=== AIM OF THE EXERCISE ===
Reproduce the material that follows, please, but only from its first line to the line containing "grey_dash_dark, cf, .004)", inclusive.

— begin SUPPLIED MATERIAL —

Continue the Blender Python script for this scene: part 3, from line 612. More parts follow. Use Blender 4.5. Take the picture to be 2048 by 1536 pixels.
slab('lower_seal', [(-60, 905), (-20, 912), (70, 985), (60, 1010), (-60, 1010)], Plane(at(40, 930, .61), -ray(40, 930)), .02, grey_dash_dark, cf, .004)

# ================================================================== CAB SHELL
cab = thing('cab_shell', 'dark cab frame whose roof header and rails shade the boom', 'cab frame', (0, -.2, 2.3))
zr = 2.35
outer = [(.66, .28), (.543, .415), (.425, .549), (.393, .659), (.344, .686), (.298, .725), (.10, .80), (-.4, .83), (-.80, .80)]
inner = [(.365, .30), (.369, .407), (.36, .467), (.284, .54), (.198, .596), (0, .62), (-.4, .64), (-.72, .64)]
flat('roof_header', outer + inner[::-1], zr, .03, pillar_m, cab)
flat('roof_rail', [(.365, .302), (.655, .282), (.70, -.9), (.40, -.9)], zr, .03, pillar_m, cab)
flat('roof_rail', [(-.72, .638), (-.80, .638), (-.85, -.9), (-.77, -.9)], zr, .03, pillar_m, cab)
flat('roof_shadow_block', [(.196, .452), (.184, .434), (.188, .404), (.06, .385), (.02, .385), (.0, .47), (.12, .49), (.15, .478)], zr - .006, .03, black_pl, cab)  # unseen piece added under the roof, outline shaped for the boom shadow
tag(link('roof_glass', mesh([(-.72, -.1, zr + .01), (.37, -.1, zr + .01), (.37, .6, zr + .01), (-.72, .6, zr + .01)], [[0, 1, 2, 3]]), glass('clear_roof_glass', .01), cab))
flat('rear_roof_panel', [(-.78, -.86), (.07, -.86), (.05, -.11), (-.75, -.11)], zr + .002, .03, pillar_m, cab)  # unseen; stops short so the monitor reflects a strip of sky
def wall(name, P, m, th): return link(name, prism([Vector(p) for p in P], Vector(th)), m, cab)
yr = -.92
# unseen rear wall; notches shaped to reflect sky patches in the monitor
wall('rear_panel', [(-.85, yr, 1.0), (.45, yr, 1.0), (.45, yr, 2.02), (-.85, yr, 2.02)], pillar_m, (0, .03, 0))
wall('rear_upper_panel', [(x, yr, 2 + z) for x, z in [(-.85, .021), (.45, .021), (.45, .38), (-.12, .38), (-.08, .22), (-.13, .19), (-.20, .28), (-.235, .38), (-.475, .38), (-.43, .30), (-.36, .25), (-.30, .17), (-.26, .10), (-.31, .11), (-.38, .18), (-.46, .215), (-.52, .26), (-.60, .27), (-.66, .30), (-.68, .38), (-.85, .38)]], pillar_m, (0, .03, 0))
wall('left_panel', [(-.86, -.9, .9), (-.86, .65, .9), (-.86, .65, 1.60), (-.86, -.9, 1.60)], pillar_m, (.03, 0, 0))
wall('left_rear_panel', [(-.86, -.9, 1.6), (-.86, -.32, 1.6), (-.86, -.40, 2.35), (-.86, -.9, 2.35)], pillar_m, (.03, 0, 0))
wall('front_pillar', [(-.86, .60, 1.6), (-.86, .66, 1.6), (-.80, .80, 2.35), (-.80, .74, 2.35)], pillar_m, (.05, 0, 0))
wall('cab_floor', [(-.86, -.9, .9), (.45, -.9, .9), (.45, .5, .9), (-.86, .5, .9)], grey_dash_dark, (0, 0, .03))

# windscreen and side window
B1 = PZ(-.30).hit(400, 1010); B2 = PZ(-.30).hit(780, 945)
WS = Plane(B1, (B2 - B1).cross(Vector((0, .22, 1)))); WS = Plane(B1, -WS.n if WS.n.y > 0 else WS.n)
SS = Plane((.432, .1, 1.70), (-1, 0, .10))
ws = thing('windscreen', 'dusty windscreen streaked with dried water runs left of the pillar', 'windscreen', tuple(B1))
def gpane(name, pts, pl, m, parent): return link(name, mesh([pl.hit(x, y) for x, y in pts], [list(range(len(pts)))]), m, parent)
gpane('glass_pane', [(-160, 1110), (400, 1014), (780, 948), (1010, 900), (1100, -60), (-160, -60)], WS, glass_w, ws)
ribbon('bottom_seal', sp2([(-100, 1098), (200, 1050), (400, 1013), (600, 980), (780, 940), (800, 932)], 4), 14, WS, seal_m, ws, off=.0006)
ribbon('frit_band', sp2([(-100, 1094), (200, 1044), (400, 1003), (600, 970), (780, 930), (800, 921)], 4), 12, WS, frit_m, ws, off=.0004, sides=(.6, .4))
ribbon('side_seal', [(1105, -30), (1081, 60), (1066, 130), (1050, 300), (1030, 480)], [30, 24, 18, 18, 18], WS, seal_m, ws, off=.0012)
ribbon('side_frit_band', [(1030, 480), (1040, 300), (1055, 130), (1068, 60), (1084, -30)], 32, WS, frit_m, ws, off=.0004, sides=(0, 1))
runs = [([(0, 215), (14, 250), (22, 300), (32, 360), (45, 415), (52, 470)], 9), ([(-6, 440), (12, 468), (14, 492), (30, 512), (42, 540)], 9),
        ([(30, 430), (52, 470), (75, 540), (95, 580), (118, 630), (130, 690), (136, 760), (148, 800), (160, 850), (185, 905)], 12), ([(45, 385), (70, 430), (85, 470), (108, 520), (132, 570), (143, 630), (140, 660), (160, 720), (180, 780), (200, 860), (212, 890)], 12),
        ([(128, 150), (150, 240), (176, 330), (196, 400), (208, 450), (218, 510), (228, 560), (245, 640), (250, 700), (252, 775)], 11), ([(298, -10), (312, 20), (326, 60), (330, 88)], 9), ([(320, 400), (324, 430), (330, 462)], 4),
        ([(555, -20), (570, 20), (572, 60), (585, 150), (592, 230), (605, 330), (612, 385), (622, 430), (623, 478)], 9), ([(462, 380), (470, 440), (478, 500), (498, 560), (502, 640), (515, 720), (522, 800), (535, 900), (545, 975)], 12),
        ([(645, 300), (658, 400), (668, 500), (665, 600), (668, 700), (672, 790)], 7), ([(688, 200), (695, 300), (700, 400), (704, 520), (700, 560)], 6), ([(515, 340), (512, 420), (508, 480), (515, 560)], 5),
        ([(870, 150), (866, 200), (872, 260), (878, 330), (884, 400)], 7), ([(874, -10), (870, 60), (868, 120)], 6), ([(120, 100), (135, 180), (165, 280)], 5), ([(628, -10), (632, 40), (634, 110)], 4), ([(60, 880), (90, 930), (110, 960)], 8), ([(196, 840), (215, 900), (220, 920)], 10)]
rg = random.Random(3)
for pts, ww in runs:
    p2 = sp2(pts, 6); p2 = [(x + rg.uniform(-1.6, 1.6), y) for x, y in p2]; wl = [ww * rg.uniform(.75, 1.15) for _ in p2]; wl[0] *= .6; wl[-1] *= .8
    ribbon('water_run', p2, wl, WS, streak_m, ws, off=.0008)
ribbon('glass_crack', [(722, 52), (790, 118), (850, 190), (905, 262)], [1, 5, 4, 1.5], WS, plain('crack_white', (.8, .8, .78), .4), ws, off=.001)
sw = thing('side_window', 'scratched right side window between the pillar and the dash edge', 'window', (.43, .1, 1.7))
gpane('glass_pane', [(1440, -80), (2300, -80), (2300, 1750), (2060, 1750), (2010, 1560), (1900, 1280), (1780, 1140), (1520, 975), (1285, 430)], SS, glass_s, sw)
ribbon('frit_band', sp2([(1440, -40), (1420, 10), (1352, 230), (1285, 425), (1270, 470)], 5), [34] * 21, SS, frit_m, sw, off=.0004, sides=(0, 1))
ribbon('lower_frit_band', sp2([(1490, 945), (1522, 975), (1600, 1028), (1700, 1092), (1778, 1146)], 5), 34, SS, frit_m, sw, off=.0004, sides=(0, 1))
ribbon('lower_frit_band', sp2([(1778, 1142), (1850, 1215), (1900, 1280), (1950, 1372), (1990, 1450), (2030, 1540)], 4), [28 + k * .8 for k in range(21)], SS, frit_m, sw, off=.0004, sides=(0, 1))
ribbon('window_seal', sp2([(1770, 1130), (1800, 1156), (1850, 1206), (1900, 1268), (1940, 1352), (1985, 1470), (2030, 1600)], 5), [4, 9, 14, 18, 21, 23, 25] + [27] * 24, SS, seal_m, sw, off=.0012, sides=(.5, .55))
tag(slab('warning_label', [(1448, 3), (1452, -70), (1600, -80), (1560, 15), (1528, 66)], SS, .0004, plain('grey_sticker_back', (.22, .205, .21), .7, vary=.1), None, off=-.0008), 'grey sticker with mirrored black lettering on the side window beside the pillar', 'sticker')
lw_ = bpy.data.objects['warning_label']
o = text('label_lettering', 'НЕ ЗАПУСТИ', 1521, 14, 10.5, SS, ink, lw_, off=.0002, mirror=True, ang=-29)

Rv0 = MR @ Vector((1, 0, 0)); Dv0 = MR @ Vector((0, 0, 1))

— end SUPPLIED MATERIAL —

=== WRITTEN ANSWER ===
Continue the Blender Python script for this scene: part 3, from line 612. More parts follow. Use Blender 4.5. Take the picture to be 2048 by 1536 pixels.
slab('lower_seal', [(-60, 905), (-20, 912), (70, 985), (60, 1010), (-60, 1010)], Plane(at(40, 930, .61), -ray(40, 930)), .02, grey_dash_dark, cf, .004)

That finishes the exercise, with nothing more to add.